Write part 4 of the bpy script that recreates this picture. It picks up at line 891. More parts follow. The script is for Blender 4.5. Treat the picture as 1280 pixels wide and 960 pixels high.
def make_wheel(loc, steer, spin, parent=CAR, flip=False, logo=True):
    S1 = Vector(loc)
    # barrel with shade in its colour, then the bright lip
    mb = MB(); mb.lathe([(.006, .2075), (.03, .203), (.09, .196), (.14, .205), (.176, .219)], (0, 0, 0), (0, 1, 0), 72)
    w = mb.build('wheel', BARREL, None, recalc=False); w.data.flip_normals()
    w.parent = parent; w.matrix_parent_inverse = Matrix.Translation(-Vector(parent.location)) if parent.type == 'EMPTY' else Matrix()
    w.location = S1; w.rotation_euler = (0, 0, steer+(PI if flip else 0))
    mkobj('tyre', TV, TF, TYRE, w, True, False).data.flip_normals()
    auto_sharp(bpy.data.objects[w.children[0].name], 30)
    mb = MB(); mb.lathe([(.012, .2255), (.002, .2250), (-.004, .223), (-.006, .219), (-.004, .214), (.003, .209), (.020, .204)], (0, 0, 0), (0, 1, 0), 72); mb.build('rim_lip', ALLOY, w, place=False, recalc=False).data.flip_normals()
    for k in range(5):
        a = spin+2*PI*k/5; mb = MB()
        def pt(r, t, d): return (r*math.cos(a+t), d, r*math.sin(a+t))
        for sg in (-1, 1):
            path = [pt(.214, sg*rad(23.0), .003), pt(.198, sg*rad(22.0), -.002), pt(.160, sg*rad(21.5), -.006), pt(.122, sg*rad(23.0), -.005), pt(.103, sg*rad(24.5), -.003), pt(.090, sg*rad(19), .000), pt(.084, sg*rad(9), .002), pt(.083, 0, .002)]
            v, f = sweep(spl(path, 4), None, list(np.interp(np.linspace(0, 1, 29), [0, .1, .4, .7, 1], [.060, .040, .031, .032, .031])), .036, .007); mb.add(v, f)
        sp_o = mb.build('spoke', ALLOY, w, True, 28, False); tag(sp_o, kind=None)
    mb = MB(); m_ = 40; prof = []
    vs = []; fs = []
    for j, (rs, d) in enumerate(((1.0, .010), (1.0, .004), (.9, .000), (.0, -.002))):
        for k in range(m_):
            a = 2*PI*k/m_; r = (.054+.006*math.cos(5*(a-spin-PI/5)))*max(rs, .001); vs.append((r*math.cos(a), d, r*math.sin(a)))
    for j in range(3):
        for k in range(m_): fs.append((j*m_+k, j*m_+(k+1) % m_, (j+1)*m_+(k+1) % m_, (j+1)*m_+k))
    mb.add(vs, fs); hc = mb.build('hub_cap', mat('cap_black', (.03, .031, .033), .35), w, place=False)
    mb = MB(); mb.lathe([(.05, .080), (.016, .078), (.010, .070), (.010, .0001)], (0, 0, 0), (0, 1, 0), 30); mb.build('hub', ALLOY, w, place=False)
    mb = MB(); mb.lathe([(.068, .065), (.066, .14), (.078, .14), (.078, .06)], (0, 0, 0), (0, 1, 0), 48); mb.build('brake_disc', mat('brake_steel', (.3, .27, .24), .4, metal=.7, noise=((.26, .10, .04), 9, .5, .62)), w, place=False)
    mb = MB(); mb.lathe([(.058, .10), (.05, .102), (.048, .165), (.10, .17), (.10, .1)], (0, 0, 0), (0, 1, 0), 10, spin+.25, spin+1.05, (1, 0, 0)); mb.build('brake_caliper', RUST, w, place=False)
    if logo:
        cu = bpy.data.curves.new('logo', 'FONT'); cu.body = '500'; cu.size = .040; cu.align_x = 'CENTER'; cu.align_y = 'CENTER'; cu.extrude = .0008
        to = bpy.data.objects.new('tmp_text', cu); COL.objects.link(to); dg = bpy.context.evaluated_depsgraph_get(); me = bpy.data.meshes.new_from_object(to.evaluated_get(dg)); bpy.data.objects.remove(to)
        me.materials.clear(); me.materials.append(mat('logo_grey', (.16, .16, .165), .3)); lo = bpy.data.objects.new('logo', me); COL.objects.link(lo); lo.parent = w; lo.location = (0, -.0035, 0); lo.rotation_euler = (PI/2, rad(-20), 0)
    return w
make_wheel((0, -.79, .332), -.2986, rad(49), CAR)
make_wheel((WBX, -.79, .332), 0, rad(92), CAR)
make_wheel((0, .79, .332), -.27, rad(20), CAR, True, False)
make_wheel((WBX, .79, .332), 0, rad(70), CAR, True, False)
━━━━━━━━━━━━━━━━
Take the data above and return it exactly.

> **Answer below**
Write part 4 of the bpy script that recreates this picture. It picks up at line 891. More parts follow. The script is for Blender 4.5. Treat the picture as 1280 pixels wide and 960 pixels high.
def make_wheel(loc, steer, spin, parent=CAR, flip=False, logo=True):
    S1 = Vector(loc)
    # barrel with shade in its colour, then the bright lip
    mb = MB(); mb.lathe([(.006, .2075), (.03, .203), (.09, .196), (.14, .205), (.176, .219)], (0, 0, 0), (0, 1, 0), 72)
    w = mb.build('wheel', BARREL, None, recalc=False); w.data.flip_normals()
    w.parent = parent; w.matrix_parent_inverse = Matrix.Translation(-Vector(parent.location)) if parent.type == 'EMPTY' else Matrix()
    w.location = S1; w.rotation_euler = (0, 0, steer+(PI if flip else 0))
    mkobj('tyre', TV, TF, TYRE, w, True, False).data.flip_normals()
    auto_sharp(bpy.data.objects[w.children[0].name], 30)
    mb = MB(); mb.lathe([(.012, .2255), (.002, .2250), (-.004, .223), (-.006, .219), (-.004, .214), (.003, .209), (.020, .204)], (0, 0, 0), (0, 1, 0), 72); mb.build('rim_lip', ALLOY, w, place=False, recalc=False).data.flip_normals()
    for k in range(5):
        a = spin+2*PI*k/5; mb = MB()
        def pt(r, t, d): return (r*math.cos(a+t), d, r*math.sin(a+t))
        for sg in (-1, 1):
            path = [pt(.214, sg*rad(23.0), .003), pt(.198, sg*rad(22.0), -.002), pt(.160, sg*rad(21.5), -.006), pt(.122, sg*rad(23.0), -.005), pt(.103, sg*rad(24.5), -.003), pt(.090, sg*rad(19), .000), pt(.084, sg*rad(9), .002), pt(.083, 0, .002)]
            v, f = sweep(spl(path, 4), None, list(np.interp(np.linspace(0, 1, 29), [0, .1, .4, .7, 1], [.060, .040, .031, .032, .031])), .036, .007); mb.add(v, f)
        sp_o = mb.build('spoke', ALLOY, w, True, 28, False); tag(sp_o, kind=None)
    mb = MB(); m_ = 40; prof = []
    vs = []; fs = []
    for j, (rs, d) in enumerate(((1.0, .010), (1.0, .004), (.9, .000), (.0, -.002))):
        for k in range(m_):
            a = 2*PI*k/m_; r = (.054+.006*math.cos(5*(a-spin-PI/5)))*max(rs, .001); vs.append((r*math.cos(a), d, r*math.sin(a)))
    for j in range(3):
        for k in range(m_): fs.append((j*m_+k, j*m_+(k+1) % m_, (j+1)*m_+(k+1) % m_, (j+1)*m_+k))
    mb.add(vs, fs); hc = mb.build('hub_cap', mat('cap_black', (.03, .031, .033), .35), w, place=False)
    mb = MB(); mb.lathe([(.05, .080), (.016, .078), (.010, .070), (.010, .0001)], (0, 0, 0), (0, 1, 0), 30); mb.build('hub', ALLOY, w, place=False)
    mb = MB(); mb.lathe([(.068, .065), (.066, .14), (.078, .14), (.078, .06)], (0, 0, 0), (0, 1, 0), 48); mb.build('brake_disc', mat('brake_steel', (.3, .27, .24), .4, metal=.7, noise=((.26, .10, .04), 9, .5, .62)), w, place=False)
    mb = MB(); mb.lathe([(.058, .10), (.05, .102), (.048, .165), (.10, .17), (.10, .1)], (0, 0, 0), (0, 1, 0), 10, spin+.25, spin+1.05, (1, 0, 0)); mb.build('brake_caliper', RUST, w, place=False)
    if logo:
        cu = bpy.data.curves.new('logo', 'FONT'); cu.body = '500'; cu.size = .040; cu.align_x = 'CENTER'; cu.align_y = 'CENTER'; cu.extrude = .0008
        to = bpy.data.objects.new('tmp_text', cu); COL.objects.link(to); dg = bpy.context.evaluated_depsgraph_get(); me = bpy.data.meshes.new_from_object(to.evaluated_get(dg)); bpy.data.objects.remove(to)
        me.materials.clear(); me.materials.append(mat('logo_grey', (.16, .16, .165), .3)); lo = bpy.data.objects.new('logo', me); COL.objects.link(lo); lo.parent = w; lo.location = (0, -.0035, 0); lo.rotation_euler = (PI/2, rad(-20), 0)
    return w
make_wheel((0, -.79, .332), -.2986, rad(49), CAR)
make_wheel((WBX, -.79, .332), 0, rad(92), CAR)
make_wheel((0, .79, .332), -.27, rad(20), CAR, True, False)
make_wheel((WBX, .79, .332), 0, rad(70), CAR, True, False)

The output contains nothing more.